* [YOUR GOAL]
Your answer should be a single number: the count of lines that include "Keep".

* [ITEMS]
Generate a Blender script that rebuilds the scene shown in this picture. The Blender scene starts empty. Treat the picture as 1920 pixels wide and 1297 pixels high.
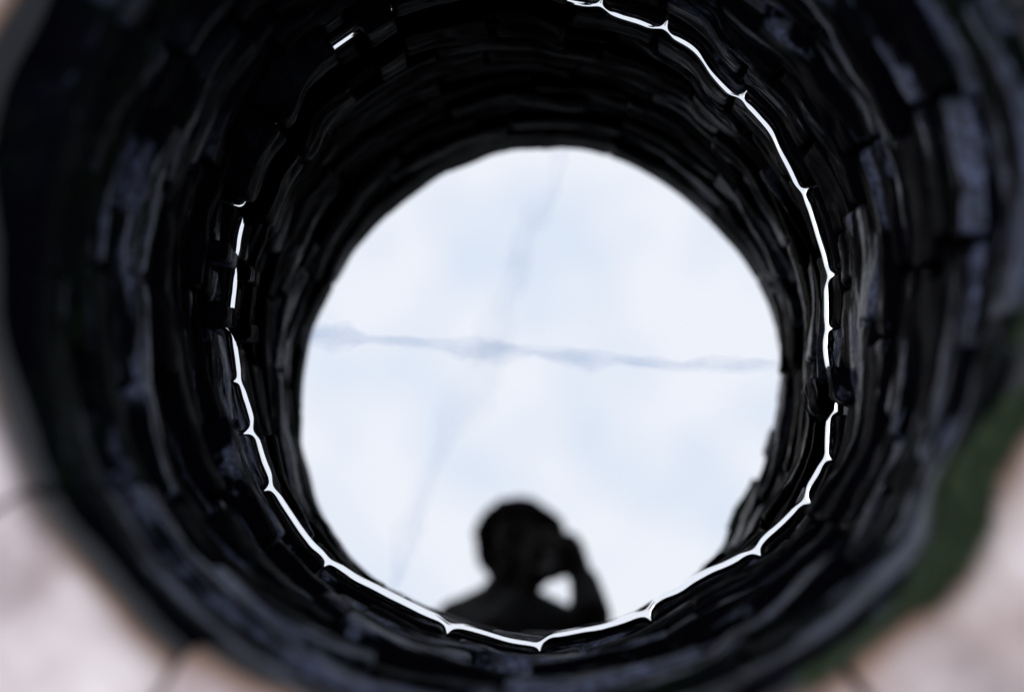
import bpy, bmesh, math, random
from mathutils import Vector, noise
from mathutils.bvhtree import BVHTree

random.seed(7)
S = bpy.context.scene
COL = S.collection
rad = math.radians

# ------------------------------------------------------------------ layout
# origin on the well axis, z = 0 at the top of the coping
WATER = -0.741            # water level
GROUND = -0.20            # turf outside the low kerb
CAM = Vector((-0.0302, -0.2998, 1.0768))
TILT, ROLL = 0.1446, -0.1838

# ------------------------------------------------------------------ camera
F = Vector((0, math.sin(TILT), -math.cos(TILT)))
U0 = Vector((0, math.cos(TILT), math.sin(TILT)))
R0 = Vector((1, 0, 0))
RT = math.cos(ROLL) * R0 + math.sin(ROLL) * U0      # picture right
UP = -math.sin(ROLL) * R0 + math.cos(ROLL) * U0     # picture up
cd = bpy.data.cameras.new('camera')
cam = bpy.data.objects.new('camera', cd)
COL.objects.link(cam)
from mathutils import Matrix
m = Matrix((RT, UP, -F)).transposed().to_4x4()
m.translation = CAM
cam.matrix_world = m
cd.sensor_width = 36
cd.lens = 50
cd.clip_start = 0.005
cd.clip_end = 2000
cd.dof.use_dof = True
cd.dof.focus_distance = 1.86
cd.dof.aperture_fstop = 1.12
S.camera = cam

# ------------------------------------------------------------------ sky, sun, exposure
SUN_EL, SUN_AZ = rad(58), rad(-60)       # azimuth measured from +Y towards +X
w = bpy.data.worlds.new('World')
S.world = w
w.use_nodes = True
nt = w.node_tree
nt.nodes.clear()
def N(t, **k):
    n = nt.nodes.new(t)
    for a, b in k.items():
        setattr(n, a, b)
    return n
out = N('ShaderNodeOutputWorld')
bg = N('ShaderNodeBackground')
bg.inputs['Strength'].default_value = 0.1
sky = N('ShaderNodeTexSky', sky_type='NISHITA', sun_disc=False)
sky.sun_elevation = SUN_EL
sky.sun_rotation = SUN_AZ
tc = N('ShaderNodeTexCoord')
sep = N('ShaderNodeSeparateXYZ')
nt.links.new(tc.outputs['Generated'], sep.inputs[0])
zz = N('ShaderNodeMath', operation='MAXIMUM'); zz.inputs[1].default_value = 0.0
nt.links.new(sep.outputs['Z'], zz.inputs[0])
za = N('ShaderNodeMath', operation='ADD'); za.inputs[1].default_value = 0.12
nt.links.new(zz.outputs[0], za.inputs[0])
dx = N('ShaderNodeMath', operation='DIVIDE'); dy = N('ShaderNodeMath', operation='DIVIDE')
nt.links.new(sep.outputs['X'], dx.inputs[0]); nt.links.new(za.outputs[0], dx.inputs[1])
nt.links.new(sep.outputs['Y'], dy.inputs[0]); nt.links.new(za.outputs[0], dy.inputs[1])
cmb = N('ShaderNodeCombineXYZ')
nt.links.new(dx.outputs[0], cmb.inputs[0]); nt.links.new(dy.outputs[0], cmb.inputs[1])
cmb.inputs[2].default_value = 3.7
n1 = N('ShaderNodeTexNoise'); n1.inputs['Scale'].default_value = 13.0
n1.inputs['Detail'].default_value = 5; n1.inputs['Roughness'].default_value = 0.5
nt.links.new(cmb.outputs[0], n1.inputs['Vector'])
ramp = N('ShaderNodeMapRange'); ramp.interpolation_type = 'SMOOTHSTEP'
ramp.inputs['From Min'].default_value = 0.30; ramp.inputs['From Max'].default_value = 0.60
ramp.inputs['To Min'].default_value = 0.55; ramp.inputs['To Max'].default_value = 1.0
nt.links.new(n1.outputs['Fac'], ramp.inputs['Value'])
mix = N('ShaderNodeMix', data_type='RGBA')
nt.links.new(ramp.outputs[0], mix.inputs['Factor'])
veil = N('ShaderNodeMix', data_type='RGBA')         # blue seen through thin cloud
veil.inputs['Factor'].default_value = 0.8
nt.links.new(sky.outputs[0], veil.inputs['A'])
veil.inputs['B'].default_value = (11.0, 13.8, 17.6, 1)
nt.links.new(veil.outputs['Result'], mix.inputs['A'])
mix.inputs['B'].default_value = (14.9, 15.4, 16.5, 1)
nt.links.new(mix.outputs['Result'], bg.inputs['Color'])
nt.links.new(bg.outputs[0], out.inputs['Surface'])

sl = bpy.data.lights.new('sun', 'SUN')
sl.energy = 0.6
sl.angle = rad(20)
sl.color = (1.0, 0.95, 0.9)
so = bpy.data.objects.new('sun', sl)
COL.objects.link(so)
sd = Vector((math.sin(SUN_AZ) * math.cos(SUN_EL), math.cos(SUN_AZ) * math.cos(SUN_EL), math.sin(SUN_EL)))
so.rotation_euler = (-sd).to_track_quat('-Z', 'Y').to_euler()
so.location = sd * 20

S.view_settings.view_transform = 'Standard'
S.view_settings.look = 'None'
S.view_settings.exposure = 0.0
S.view_settings.gamma = 1.0
S.view_settings.use_curve_mapping = False
S.cycles.max_bounces = 8
S.cycles.glossy_bounces = 6
S.cycles.transparent_max_bounces = 12
S.cycles.use_denoising = True

# ------------------------------------------------------------------ materials
class Mat:
    def __init__(self, name):
        self.m = bpy.data.materials.new(name)
        self.m.use_nodes = True
        self.t = self.m.node_tree
        self.b = self.t.nodes['Principled BSDF']
        self.o = self.t.nodes['Material Output']
    def n(self, t, **k):
        q = self.t.nodes.new(t)
        for a, b in k.items():
            setattr(q, a, b)
        return q
    def l(self, a, b):
        self.t.links.new(a, b)
    def pos(self, scale=(1, 1, 1)):
        g = self.n('ShaderNodeNewGeometry')
        mp = self.n('ShaderNodeMapping')
        mp.inputs['Scale'].default_value = scale
        self.l(g.outputs['Position'], mp.inputs['Vector'])
        return mp.outputs[0]
    def noise(self, vec, scale, detail=5, rough=0.55):
        q = self.n('ShaderNodeTexNoise')
        q.inputs['Scale'].default_value = scale
        q.inputs['Detail'].default_value = detail
        q.inputs['Roughness'].default_value = rough
        self.l(vec, q.inputs['Vector'])
        return q.outputs['Fac']
    def rng(self, v, a, b, c, d):
        q = self.n('ShaderNodeMapRange')
        for i, x in zip(('From Min', 'From Max', 'To Min', 'To Max'), (a, b, c, d)):
            q.inputs[i].default_value = x
        self.l(v, q.inputs['Value'])
        return q.outputs[0]
    def ramp(self, v, stops):
        q = self.n('ShaderNodeValToRGB')
        e = q.color_ramp.elements
        while len(e) < len(stops):
            e.new(0.5)
        for x, (p, c) in zip(e, stops):
            x.position = p
            x.color = (*c, 1)
        self.l(v, q.inputs[0])
        return q.outputs[0]
    def mix(self, f, a, b, blend='MIX'):
        q = self.n('ShaderNodeMix', data_type='RGBA', blend_type=blend)
        for s, v in (('Factor', f), ('A', a), ('B', b)):
            if hasattr(v, 'is_linked'):
                self.l(v, q.inputs[s])
            elif isinstance(v, tuple):
                q.inputs[s].default_value = (*v, 1)
            else:
                q.inputs[s].default_value = v
        return q.outputs['Result']
    def bump(self, h, strength, dist, prev=None):
        q = self.n('ShaderNodeBump')
        q.inputs['Strength'].default_value = strength
        q.inputs['Distance'].default_value = dist
        self.l(h, q.inputs['Height'])
        if prev is not None:
            self.l(prev, q.inputs['Normal'])
        return q.outputs[0]

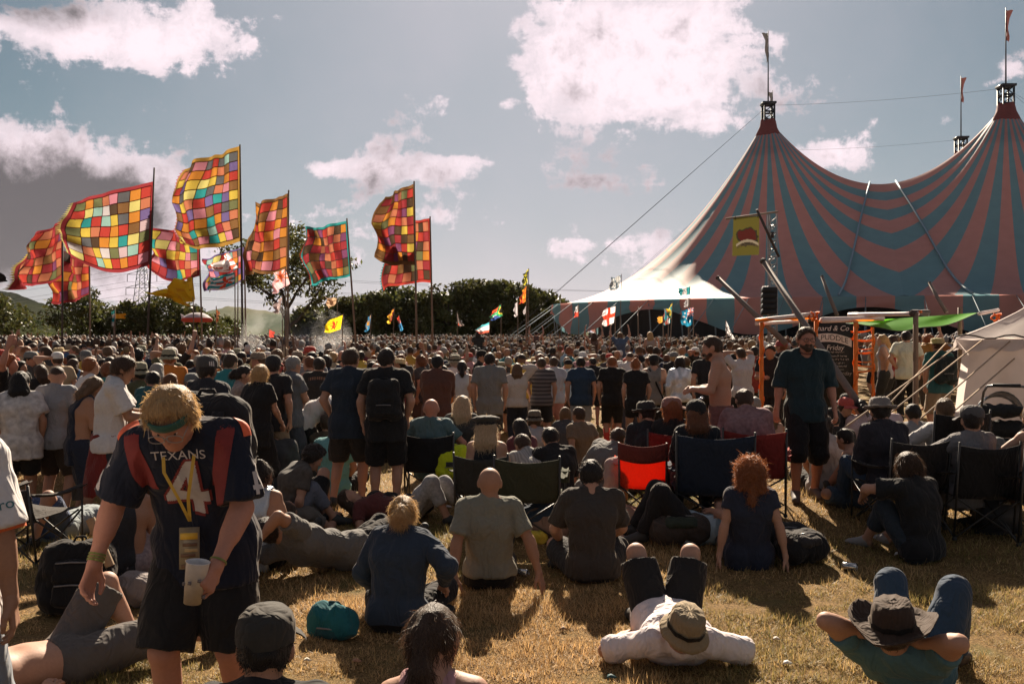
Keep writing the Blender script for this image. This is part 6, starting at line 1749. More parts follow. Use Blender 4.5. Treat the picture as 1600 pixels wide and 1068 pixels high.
person(at(765, 6.35), 0, sit_ground('straight', -13, bend=9, head=(4, 6, 0), R_arm=(.42, -.20, .05), L_arm=(-.28, -.24, .05), R_palm=(0, 0, -1), L_palm=(0, 0, -1), R_el=(1, -.5, .2), L_el=(-1, -.6, .2)), dict(c=(.17, .165, .13), sleeve=.75, t=.014, hem=.02, loose=.02), dict(c=(.015, .015, .015), len=.9), ('bald', 'brown'), None, (.02, .02, .02), 'tan', H=1.78, hands=('flat', 'flat'), label='bald man in a grey olive t-shirt leaning back on his hands', seed=14, **NEAR)
person(at(926, 6.5), 2, sit_ground('cross', 4, bend=16, head=(6, 8, 0), R_arm=(.16, .36, .25), L_arm=(-.22, .32, .22)), dict(c=(.045, .038, .033), sleeve=.82, t=.018, hem=.08, loose=.02), dict(c=(.03, .03, .032), len=.88, t=.02, loose=.02), ('short', 'black'), None, (.03, .03, .03), 'fair', H=1.8, label='man in a dark brown t-shirt sitting cross-legged before the lying man in pale blue', strands=4500, seed=15, **NEAR)
person(at(1170, 6.85), -3, sit_ground('straight', -10, bend=4, head=(6, 6, 0), R_arm=(.30, -.16, .05), L_arm=(-.29, -.10, .05), R_el=(.6, -1, 0), L_el=(-.6, -1, 0), R_palm=(0, 0, -1), L_palm=(0, 0, -1)), dict(c=(.022, .026, .042), sleeve=.42, t=.014, hem=.12, neckdeep=.06), dict(c=(.02, .022, .03), len=1.9), ('bigcurl', 'ginger'), None, (.02, .02, .02), 'fair', True, H=1.7, hands=('flat', 'flat'), label='woman with curly ginger hair and navy top leaning back on straight arms', strands=6500, seed=16, **NEAR)
person(at(1440, 6.9), 26, sit_ground('knees', 6, bend=14, head=(10, 18, 0), R_arm=(.12, .46, .36), L_arm=(-.16, .50, .50), L_el=(-1, -.1, .35)), dict(c=(.014, .015, .017), sleeve=.66, t=.02, hem=.08, loose=.03), dict(c=(.022, .03, .04), len=1.55, t=.02), ('bob', 'brown'), None, (.25, .23, .22), 'fair', H=1.72, label='person in black sitting side-on with one arm over a raised knee', strands=4500, seed=17, **NEAR)
person(at(505, 6.75), -40, lie_back(pel=(.12, .18, .15), U=(-.25, -.9, .18), Fw=(-.55, .2, .8), bend=10, lean=6, headF=(-.35, .3, .3), headU=(-.1, -.9, .3), R_foot=(.10, .95, .08), L_foot=(-.06, .95, .10), R_knee=(.3, 0, 1), L_knee=(.2, 0, 1), R_toe=(.4, .3, .8), L_toe=(.4, .3, .8), L_arm=(-.18, -.60, .22), R_arm=(.0, -.62, .36), L_el=(-1, -.7, -.5), R_el=(.6, -.1, 1)), dict(c=(.11, .105, .10), sleeve=.62, t=.018, hem=.1), dict(c=BLACK, len=1.9, t=.02), ('short', 'dark'), None, (.02, .02, .02), 'tan', H=1.78, label='man in a grey t-shirt lying with his arms folded round his head', strands=3500, seed=18, **NEAR)
person(at(408, 6.85), -10, sit_ground('straight', -6, bend=8, head=(6, -12, 0), R_arm=(.30, .05, .08), L_arm=(-.28, -.05, .06)), dict(c=(.30, .32, .33), sleeve=0, t=.016, hem=.12, mat=simple('silver_sequin', (.42, .44, .46), .32, .55, bump=.9, nscale=170, var=.5), strap=.12), dict(c=BLACK, len=1.9), ('topknot', 'dark'), None, (.02, .02, .02), 'tan', True, H=1.68, label='woman in a glittering silver sleeveless top behind the stooping man', strands=1800, seed=19, **NEAR)
person(at(196, 6.65), 14, sit_ground('knees', 4, bend=14, head=(8, -14, 0)), dict(c=(.03, .028, .03), sleeve=0, t=.012, strap=.10, neckdeep=.08), dict(c=(.20, .16, .16), len=1.9, t=.03, loose=.03, mat=simple('patterned_linen', (.22, .17, .17), .9, var=.7, nscale=38)), ('topknot', 'black'), None, (.1, .07, .05), 'tan', True, H=1.67, label='dark haired woman in a strappy top sitting behind the big black rucksack', strands=2600, seed=20, **NEAR)

# ---- standing figures in the middle distance
person(at(545, 10.2), -6, dict(lean=1, R_arm=(.42, .16, 1.34), L_arm='pocket', R_el=(1, -.6, -.6), R_foot=(.13, .05, .085), L_foot=(-.17, -.03, .085), head=(4, 10, 0)), dict(c=(.022, .03, .042), sleeve=.7, t=.016, hem=.16, loose=.02, name='polo_shirt'), dict(c=(.03, .027, .024), len=.92, t=.02, loose=.02), ('short', 'brown'), None, (.03, .03, .03), 'fair', H=1.80, fat=.012, label='man in a navy polo shirt and shorts, arm towards his neighbour in black', res=.0145, strands=2500, seed=30)
tm = person(at(603, 9.95), 3, dict(lean=1, R_arm='pocket', L_arm='down', head=(2, -4, 0), R_foot=(.11, .02, .085), L_foot=(-.12, 0, .085)), dict(c=(.016, .016, .017), sleeve=.72, t=.018, hem=.17, loose=.022), dict(c=(.013, .013, .014), len=.95, t=.022, loose=.02), ('short', 'dark'), None, (.012, .012, .012), 'fair', H=1.80, fat=.012, label='man in black shirt, shorts and boots with a black rucksack, in front of the crowd', res=.0145, strands=2500, seed=31)
gm = person(at(1258, 9.55), 176, dict(lean=-1, bend=3, head=(6, -4, 0), R_arm=(.30, .02, .86), L_arm=(-.29, .05, .88), R_foot=(.12, .1, .085), L_foot=(-.12, -.1, .085)), dict(c=(.017, .032, .038), sleeve=1.15, t=.017, hem=.13, loose=.02, neckdeep=.10), dict(c=(.012, .012, .013), len=1.22, t=.024, loose=.03), ('short', 'brown'), None, (.09, .06, .05), 'red', H=1.86, label='bearded man in glasses and a dark green v-neck top walking towards the camera', beard='brown', eyes=True, res=.012, strands=3500, seed=32)
def dress_walker(m):
    s, sc = m['s'], m['sc']; hc, hF, hU, hR = (s[k] for k in ('hc', 'hF', 'hU', 'hR'))
    fr = simple('spectacle_dark', (.03, .025, .02), .3); mb = MB()
    for sg in (-1, 1):
        c = hc + hR * (.034 * sg) + hF * .108 + hU * .004
        mb.tube([tuple(c + hR * (.027 * math.cos(t)) + hU * (.020 * math.sin(t))) for t in np.linspace(0, 6.283, 13)], .003, 4); mb.tube([tuple(c + hR * (.027 * sg)), tuple(hc + hR * (.082 * sg) + hF * .02 + hU * .012)], .0025, 4)
    mb_scaled(mb, sc).build('glasses', fr, m['root'], True)
    mb = MB(); n = s['N']; 
    mb.tube([tuple(n + s['Rs'] * (.072 * math.cos(t)) + s['Fs'] * (.085 * math.sin(t) + .01) + s['up'] * (.02 - .035 * math.sin(t))) for t in np.linspace(0, 6.283, 19)], .005, 5); mb_scaled(mb, sc).build('necklace', cloth((.10, .03, .025)), m['root'], True)
dress_walker(gm)
person(at(1126, 9.7), 76, dict(lean=1, bend=8, head=(16, 4, 0), R_arm='phone', L_arm='phone'), None, dict(c=(.10, .04, .035), len=.95, t=.02, mat=simple('plaid_cloth', (.16, .07, .06), .9, var=.6, nscale=30)), ('short', 'brown'), None, (.03, .03, .03), 'fair', H=1.80, hands=('phone', 'phone'), beard='brown', label='shirtless man in checked shorts looking down at his phone', seed=33, strands=700, res=.0145)
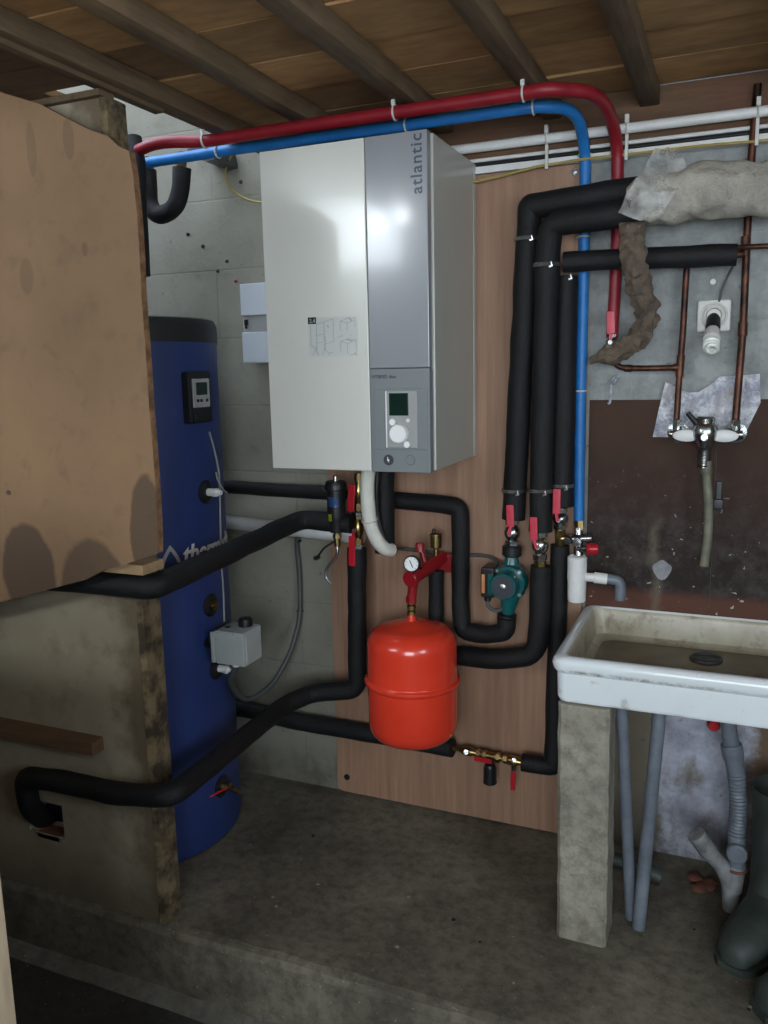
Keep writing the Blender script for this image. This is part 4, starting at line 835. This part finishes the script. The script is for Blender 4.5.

* [COMPLETED EXERCISE]
2